Requirement >> Extract only the first line of the listing and every line after it up to and including the one with "from mathutils import". Omit the pictures.

Dataset section >>
* * * *
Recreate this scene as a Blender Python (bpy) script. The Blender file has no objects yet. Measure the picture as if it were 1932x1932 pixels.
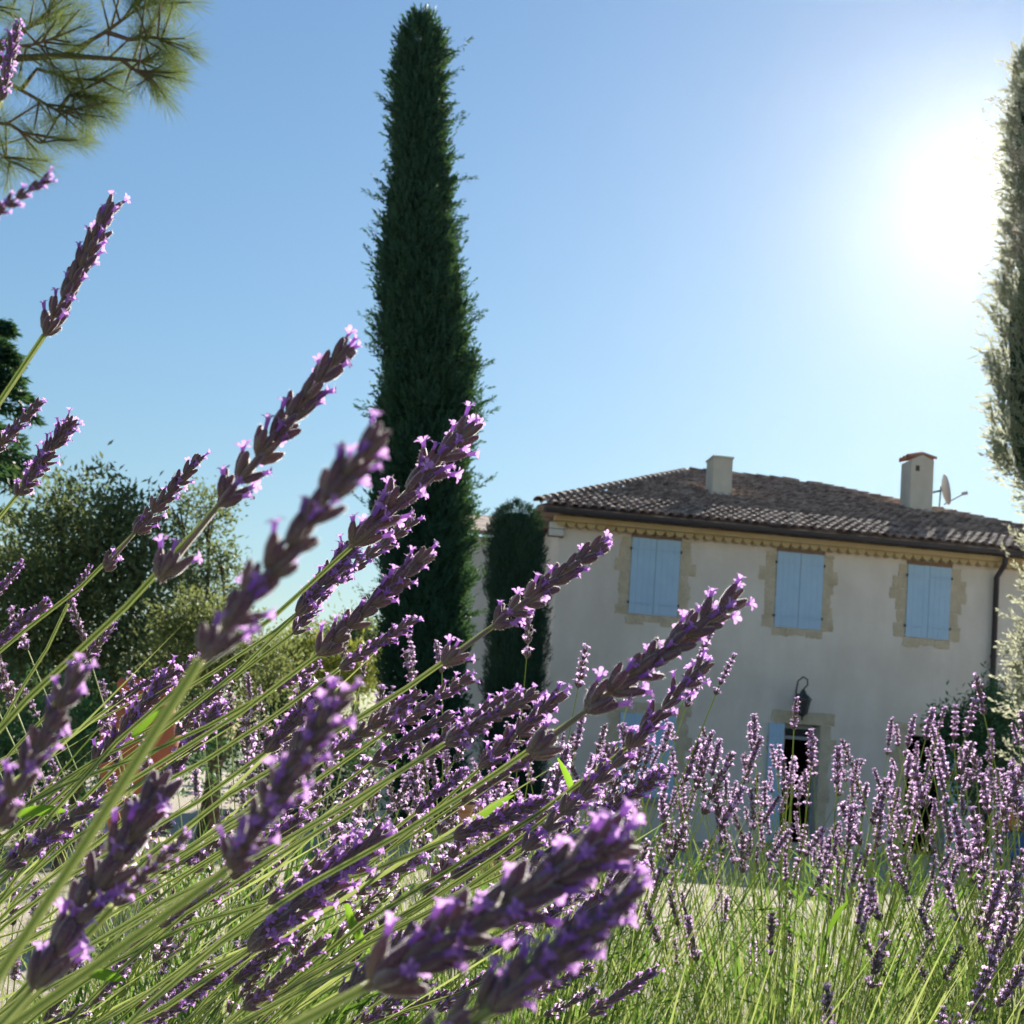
import bpy, math, random
import numpy as np
from mathutils import Vector, Matrix, Quaternion

R = math.radians
random.seed(7)
RNG = np.random.default_rng(11)
scene = bpy.context.scene
COL = scene.collection

# ------------------------------------------------------------------ camera
FPX, CX, CY, SZ = 2600.0, 966.0, 1288.0, 1932.0     # focal length / principal point measured on a 1932 px wide photo
PITCH, ROLL = R(4.3), R(3.8)
CAM = Vector((0, 0, 0.9))
fwd = Vector((0, math.cos(PITCH), math.sin(PITCH)))
r0 = Vector((1, 0, 0)); u0 = Vector((0, -math.sin(PITCH), math.cos(PITCH)))
rgt = r0 * math.cos(ROLL) + u0 * math.sin(ROLL)
upv = u0 * math.cos(ROLL) - r0 * math.sin(ROLL)
cam = bpy.data.cameras.new('camera')
cam.sensor_width = 36.0; cam.lens = 36.0 * FPX / SZ
cam.shift_y = (CY - SZ / 2) / SZ
cam.clip_start = 0.01; cam.clip_end = 3000
cam.dof.use_dof = True; cam.dof.focus_distance = 0.85; cam.dof.aperture_fstop = 37.0
camo = bpy.data.objects.new('camera', cam); COL.objects.link(camo)
M = Matrix((rgt, upv, -fwd)).transposed().to_4x4(); M.translation = CAM
camo.matrix_world = M
scene.camera = camo

def ray(px, py):
    return fwd + rgt * ((px - CX) / FPX) + upv * ((CY - py) / FPX)
def at(px, py, Y):
    """the point seen at this photo pixel at distance Y in front of the camera"""
    d = ray(px, py); return CAM + d * (Y / d.y)
def hit(px, py, p0, n):
    d = ray(px, py); return CAM + d * ((p0 - CAM).dot(n) / d.dot(n))

# ------------------------------------------------------------------ sky, sun, exposure
sd = ray(1842, 335).normalized()
SUN_EL = math.asin(sd.z); SUN_AZ = math.atan2(sd.x, sd.y)
world = bpy.data.worlds.new('World'); scene.world = world; world.use_nodes = True
wn = world.node_tree.nodes; wl = world.node_tree.links
sky = wn.new('ShaderNodeTexSky'); sky.sky_type = 'NISHITA'; sky.sun_disc = False
sky.sun_elevation = SUN_EL; sky.sun_rotation = SUN_AZ
sky.altitude = 200; sky.air_density = 1.75; sky.dust_density = 0.23; sky.ozone_density = 6.5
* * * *
Task result >>
Recreate this scene as a Blender Python (bpy) script. The Blender file has no objects yet. Measure the picture as if it were 1932x1932 pixels.
import bpy, math, random
import numpy as np
from mathutils import Vector, Matrix, Quaternion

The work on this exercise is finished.